## WHAT THIS TASK INVOLVES
The lines to reproduce run from the first one through the line containing "b.build('meeting_rail', M['vinyl_frame'], bevel=0.003))". Reproduce them exactly.

## TASK INPUTS
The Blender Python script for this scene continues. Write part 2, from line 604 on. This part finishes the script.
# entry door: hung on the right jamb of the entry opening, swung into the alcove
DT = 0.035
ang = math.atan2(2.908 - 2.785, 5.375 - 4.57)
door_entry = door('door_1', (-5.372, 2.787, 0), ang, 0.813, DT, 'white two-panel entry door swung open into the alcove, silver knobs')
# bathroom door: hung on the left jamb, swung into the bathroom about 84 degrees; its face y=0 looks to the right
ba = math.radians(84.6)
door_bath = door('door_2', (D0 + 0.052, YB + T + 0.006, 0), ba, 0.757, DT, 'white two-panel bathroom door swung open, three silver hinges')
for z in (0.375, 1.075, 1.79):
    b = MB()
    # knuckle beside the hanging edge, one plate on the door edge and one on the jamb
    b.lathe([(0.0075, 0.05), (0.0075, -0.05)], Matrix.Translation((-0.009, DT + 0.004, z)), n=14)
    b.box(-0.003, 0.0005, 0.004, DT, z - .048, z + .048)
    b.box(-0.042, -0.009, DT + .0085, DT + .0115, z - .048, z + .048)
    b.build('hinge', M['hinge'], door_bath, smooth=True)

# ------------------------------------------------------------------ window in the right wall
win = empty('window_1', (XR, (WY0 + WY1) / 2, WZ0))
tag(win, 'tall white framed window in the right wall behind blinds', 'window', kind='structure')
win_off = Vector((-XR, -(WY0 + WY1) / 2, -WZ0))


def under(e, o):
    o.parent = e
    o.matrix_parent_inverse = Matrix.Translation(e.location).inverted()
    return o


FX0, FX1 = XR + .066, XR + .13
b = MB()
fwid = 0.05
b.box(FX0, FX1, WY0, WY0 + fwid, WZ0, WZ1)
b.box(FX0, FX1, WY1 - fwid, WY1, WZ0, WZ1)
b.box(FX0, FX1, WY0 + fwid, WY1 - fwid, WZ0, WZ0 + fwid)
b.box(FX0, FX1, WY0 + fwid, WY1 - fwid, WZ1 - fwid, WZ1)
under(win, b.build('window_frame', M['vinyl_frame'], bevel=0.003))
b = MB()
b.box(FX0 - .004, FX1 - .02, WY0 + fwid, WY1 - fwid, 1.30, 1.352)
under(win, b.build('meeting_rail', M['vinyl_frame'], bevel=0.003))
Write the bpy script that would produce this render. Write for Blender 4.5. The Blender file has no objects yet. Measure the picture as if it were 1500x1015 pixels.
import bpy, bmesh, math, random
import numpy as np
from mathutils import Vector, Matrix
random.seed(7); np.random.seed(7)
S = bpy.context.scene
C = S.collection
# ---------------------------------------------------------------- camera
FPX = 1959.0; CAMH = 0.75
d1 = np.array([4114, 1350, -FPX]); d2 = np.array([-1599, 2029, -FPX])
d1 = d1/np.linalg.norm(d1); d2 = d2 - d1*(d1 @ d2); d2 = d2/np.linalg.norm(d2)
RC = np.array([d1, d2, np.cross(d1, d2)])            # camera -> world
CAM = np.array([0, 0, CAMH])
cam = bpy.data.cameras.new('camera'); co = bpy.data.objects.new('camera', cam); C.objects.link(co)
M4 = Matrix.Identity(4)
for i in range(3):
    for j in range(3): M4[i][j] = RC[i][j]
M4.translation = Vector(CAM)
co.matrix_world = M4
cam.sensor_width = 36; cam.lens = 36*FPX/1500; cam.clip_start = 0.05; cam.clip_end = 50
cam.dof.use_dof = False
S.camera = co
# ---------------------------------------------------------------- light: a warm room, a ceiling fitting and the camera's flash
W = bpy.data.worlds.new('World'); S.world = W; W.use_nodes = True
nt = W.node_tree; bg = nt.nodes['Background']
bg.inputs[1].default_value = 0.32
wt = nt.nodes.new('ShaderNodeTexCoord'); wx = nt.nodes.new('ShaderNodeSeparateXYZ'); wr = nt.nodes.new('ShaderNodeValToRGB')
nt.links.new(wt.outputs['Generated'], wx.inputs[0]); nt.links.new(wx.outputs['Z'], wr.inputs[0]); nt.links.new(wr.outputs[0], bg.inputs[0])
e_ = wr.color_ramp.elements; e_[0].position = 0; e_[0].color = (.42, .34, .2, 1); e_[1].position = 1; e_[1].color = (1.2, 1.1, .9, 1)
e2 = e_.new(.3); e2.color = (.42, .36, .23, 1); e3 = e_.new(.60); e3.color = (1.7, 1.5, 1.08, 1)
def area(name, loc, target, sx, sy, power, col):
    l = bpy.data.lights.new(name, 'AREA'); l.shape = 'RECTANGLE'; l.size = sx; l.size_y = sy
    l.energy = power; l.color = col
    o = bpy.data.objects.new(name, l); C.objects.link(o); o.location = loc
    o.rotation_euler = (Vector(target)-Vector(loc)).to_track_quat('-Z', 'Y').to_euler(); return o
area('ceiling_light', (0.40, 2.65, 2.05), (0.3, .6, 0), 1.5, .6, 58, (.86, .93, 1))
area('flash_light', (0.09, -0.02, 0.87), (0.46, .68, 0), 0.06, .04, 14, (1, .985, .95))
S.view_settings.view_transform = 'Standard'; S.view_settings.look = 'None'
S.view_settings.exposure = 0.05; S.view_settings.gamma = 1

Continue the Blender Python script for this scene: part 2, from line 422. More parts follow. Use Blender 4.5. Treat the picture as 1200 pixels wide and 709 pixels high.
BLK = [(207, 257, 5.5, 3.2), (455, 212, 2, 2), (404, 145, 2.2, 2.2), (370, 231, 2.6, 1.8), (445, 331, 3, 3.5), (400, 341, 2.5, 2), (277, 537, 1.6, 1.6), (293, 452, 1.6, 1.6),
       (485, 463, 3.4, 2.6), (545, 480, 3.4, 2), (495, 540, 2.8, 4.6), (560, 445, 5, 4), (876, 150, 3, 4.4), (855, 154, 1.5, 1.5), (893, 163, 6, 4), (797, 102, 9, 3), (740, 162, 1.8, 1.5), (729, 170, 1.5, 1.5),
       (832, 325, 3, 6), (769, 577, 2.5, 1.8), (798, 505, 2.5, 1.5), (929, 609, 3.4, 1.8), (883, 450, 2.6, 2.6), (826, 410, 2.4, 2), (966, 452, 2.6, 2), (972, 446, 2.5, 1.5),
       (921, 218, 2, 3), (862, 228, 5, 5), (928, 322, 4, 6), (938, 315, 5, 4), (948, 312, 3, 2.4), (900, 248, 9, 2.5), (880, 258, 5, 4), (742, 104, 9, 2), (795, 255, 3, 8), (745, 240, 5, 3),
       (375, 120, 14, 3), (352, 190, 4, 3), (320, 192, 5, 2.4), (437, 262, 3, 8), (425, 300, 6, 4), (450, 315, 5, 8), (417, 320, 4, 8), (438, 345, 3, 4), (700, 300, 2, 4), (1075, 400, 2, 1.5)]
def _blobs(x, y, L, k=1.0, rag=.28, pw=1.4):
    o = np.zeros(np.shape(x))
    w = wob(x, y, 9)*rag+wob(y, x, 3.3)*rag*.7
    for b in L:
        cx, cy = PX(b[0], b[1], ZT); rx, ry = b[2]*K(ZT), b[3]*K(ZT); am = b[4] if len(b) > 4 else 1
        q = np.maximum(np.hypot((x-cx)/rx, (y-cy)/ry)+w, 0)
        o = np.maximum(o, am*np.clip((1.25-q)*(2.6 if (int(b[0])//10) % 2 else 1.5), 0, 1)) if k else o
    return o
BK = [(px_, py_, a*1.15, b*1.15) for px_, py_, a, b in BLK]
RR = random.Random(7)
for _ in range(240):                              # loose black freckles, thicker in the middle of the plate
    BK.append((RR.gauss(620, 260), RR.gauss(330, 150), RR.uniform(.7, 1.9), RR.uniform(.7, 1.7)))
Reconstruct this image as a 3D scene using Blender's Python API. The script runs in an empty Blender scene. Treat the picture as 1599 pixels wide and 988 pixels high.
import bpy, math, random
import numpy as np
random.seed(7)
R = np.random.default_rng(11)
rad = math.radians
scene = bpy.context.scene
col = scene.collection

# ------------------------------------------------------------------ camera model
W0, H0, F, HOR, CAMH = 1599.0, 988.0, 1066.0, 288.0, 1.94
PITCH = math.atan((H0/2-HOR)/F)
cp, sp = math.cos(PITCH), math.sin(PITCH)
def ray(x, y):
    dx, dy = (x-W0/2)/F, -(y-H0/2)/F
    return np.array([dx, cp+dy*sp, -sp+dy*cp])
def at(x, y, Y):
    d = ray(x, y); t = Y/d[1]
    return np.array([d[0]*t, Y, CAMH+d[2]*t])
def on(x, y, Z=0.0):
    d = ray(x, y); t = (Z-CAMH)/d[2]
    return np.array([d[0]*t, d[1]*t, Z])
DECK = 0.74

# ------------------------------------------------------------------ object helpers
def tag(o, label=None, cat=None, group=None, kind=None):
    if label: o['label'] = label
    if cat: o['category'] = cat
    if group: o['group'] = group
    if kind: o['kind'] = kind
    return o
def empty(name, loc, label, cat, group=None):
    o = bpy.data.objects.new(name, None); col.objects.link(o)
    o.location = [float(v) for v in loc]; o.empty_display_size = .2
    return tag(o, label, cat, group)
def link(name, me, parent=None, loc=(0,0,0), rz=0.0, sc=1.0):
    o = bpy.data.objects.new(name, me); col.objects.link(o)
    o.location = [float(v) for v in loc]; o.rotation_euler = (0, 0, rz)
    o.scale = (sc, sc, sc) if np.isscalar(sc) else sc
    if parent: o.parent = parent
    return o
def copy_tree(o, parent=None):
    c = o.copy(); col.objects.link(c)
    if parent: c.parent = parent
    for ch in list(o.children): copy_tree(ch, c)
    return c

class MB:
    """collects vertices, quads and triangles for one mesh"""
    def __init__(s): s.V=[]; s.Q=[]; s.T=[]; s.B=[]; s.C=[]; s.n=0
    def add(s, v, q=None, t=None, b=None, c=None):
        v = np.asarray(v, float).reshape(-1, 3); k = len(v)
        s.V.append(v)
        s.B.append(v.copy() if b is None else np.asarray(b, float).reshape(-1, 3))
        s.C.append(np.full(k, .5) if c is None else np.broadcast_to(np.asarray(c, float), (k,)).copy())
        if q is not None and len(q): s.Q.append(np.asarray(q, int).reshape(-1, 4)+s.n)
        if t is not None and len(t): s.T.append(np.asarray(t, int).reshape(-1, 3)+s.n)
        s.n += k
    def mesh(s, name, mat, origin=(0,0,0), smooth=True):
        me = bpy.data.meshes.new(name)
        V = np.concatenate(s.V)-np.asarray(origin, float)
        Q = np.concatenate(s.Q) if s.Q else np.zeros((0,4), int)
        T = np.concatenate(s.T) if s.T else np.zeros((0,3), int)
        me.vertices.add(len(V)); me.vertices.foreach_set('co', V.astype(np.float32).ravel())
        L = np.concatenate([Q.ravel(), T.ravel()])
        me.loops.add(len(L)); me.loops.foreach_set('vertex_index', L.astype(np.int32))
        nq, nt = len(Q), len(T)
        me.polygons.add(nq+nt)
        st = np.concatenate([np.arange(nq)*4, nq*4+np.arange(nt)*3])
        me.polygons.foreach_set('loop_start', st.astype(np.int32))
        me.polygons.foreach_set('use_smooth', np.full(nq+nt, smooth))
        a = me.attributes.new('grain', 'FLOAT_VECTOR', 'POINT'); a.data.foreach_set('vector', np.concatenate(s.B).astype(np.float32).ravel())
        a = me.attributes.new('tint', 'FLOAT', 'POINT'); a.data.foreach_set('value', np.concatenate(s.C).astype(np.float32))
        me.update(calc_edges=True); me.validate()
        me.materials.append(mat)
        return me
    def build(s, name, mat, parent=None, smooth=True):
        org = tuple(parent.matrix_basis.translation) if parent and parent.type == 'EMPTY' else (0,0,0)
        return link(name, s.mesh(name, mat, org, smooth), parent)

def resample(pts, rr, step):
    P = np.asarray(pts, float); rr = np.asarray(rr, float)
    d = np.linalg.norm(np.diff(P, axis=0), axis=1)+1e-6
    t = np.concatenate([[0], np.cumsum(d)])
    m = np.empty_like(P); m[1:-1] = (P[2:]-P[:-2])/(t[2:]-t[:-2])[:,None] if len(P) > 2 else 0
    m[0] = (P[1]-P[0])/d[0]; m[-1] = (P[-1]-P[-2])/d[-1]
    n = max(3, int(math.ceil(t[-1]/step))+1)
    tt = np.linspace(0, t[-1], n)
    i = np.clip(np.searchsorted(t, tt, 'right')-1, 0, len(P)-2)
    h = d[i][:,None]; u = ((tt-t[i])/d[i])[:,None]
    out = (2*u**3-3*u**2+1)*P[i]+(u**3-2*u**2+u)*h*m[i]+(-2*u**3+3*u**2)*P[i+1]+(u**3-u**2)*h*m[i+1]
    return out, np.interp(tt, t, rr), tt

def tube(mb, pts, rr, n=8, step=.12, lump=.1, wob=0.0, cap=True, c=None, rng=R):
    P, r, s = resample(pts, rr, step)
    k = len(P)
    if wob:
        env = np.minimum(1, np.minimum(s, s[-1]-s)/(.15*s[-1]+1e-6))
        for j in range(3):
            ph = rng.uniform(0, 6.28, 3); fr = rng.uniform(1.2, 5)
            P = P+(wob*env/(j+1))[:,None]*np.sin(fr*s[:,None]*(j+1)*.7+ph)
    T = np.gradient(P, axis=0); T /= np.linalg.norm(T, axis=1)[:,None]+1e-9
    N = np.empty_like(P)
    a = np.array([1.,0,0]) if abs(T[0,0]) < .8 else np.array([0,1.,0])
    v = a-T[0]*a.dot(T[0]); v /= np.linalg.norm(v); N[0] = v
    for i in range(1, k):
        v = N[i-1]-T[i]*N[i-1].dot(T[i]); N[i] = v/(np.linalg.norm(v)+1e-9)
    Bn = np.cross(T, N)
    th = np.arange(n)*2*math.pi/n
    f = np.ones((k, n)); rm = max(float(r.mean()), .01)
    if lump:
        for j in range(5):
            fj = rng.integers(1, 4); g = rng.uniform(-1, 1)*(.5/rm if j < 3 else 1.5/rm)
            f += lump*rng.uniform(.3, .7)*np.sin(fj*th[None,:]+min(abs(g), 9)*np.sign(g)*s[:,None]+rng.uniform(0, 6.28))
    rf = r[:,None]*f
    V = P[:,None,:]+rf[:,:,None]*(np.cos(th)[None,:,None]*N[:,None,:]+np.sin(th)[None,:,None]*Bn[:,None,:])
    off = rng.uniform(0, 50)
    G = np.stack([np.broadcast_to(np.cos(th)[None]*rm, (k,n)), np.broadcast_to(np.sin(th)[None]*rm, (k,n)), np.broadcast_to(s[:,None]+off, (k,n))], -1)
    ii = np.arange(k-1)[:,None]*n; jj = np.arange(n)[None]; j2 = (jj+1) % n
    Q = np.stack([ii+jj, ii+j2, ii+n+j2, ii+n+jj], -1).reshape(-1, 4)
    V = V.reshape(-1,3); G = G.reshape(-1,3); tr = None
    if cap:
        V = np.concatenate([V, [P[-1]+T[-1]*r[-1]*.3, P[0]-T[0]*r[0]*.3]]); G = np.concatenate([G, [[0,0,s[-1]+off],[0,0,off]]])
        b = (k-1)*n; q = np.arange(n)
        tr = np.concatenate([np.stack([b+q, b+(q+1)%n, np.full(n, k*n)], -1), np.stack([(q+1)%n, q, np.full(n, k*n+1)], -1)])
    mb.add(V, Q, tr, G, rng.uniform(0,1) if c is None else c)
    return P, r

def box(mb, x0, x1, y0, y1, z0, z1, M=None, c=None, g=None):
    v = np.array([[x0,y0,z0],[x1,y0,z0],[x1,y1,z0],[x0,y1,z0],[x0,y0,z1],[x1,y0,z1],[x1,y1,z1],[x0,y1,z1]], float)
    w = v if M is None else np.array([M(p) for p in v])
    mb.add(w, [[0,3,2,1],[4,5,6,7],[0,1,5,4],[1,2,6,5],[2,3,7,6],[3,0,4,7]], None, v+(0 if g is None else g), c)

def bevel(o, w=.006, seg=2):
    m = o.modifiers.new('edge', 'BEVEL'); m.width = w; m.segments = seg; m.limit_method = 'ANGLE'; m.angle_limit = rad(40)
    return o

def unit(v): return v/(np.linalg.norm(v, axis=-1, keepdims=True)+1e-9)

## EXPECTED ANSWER
The Blender Python script for this scene continues. Write part 2, from line 604 on. This part finishes the script.
# entry door: hung on the right jamb of the entry opening, swung into the alcove
DT = 0.035
ang = math.atan2(2.908 - 2.785, 5.375 - 4.57)
door_entry = door('door_1', (-5.372, 2.787, 0), ang, 0.813, DT, 'white two-panel entry door swung open into the alcove, silver knobs')
# bathroom door: hung on the left jamb, swung into the bathroom about 84 degrees; its face y=0 looks to the right
ba = math.radians(84.6)
door_bath = door('door_2', (D0 + 0.052, YB + T + 0.006, 0), ba, 0.757, DT, 'white two-panel bathroom door swung open, three silver hinges')
for z in (0.375, 1.075, 1.79):
    b = MB()
    # knuckle beside the hanging edge, one plate on the door edge and one on the jamb
    b.lathe([(0.0075, 0.05), (0.0075, -0.05)], Matrix.Translation((-0.009, DT + 0.004, z)), n=14)
    b.box(-0.003, 0.0005, 0.004, DT, z - .048, z + .048)
    b.box(-0.042, -0.009, DT + .0085, DT + .0115, z - .048, z + .048)
    b.build('hinge', M['hinge'], door_bath, smooth=True)

# ------------------------------------------------------------------ window in the right wall
win = empty('window_1', (XR, (WY0 + WY1) / 2, WZ0))
tag(win, 'tall white framed window in the right wall behind blinds', 'window', kind='structure')
win_off = Vector((-XR, -(WY0 + WY1) / 2, -WZ0))


def under(e, o):
    o.parent = e
    o.matrix_parent_inverse = Matrix.Translation(e.location).inverted()
    return o


FX0, FX1 = XR + .066, XR + .13
b = MB()
fwid = 0.05
b.box(FX0, FX1, WY0, WY0 + fwid, WZ0, WZ1)
b.box(FX0, FX1, WY1 - fwid, WY1, WZ0, WZ1)
b.box(FX0, FX1, WY0 + fwid, WY1 - fwid, WZ0, WZ0 + fwid)
b.box(FX0, FX1, WY0 + fwid, WY1 - fwid, WZ1 - fwid, WZ1)
under(win, b.build('window_frame', M['vinyl_frame'], bevel=0.003))
b = MB()
b.box(FX0 - .004, FX1 - .02, WY0 + fwid, WY1 - fwid, 1.30, 1.352)
under(win, b.build('meeting_rail', M['vinyl_frame'], bevel=0.003))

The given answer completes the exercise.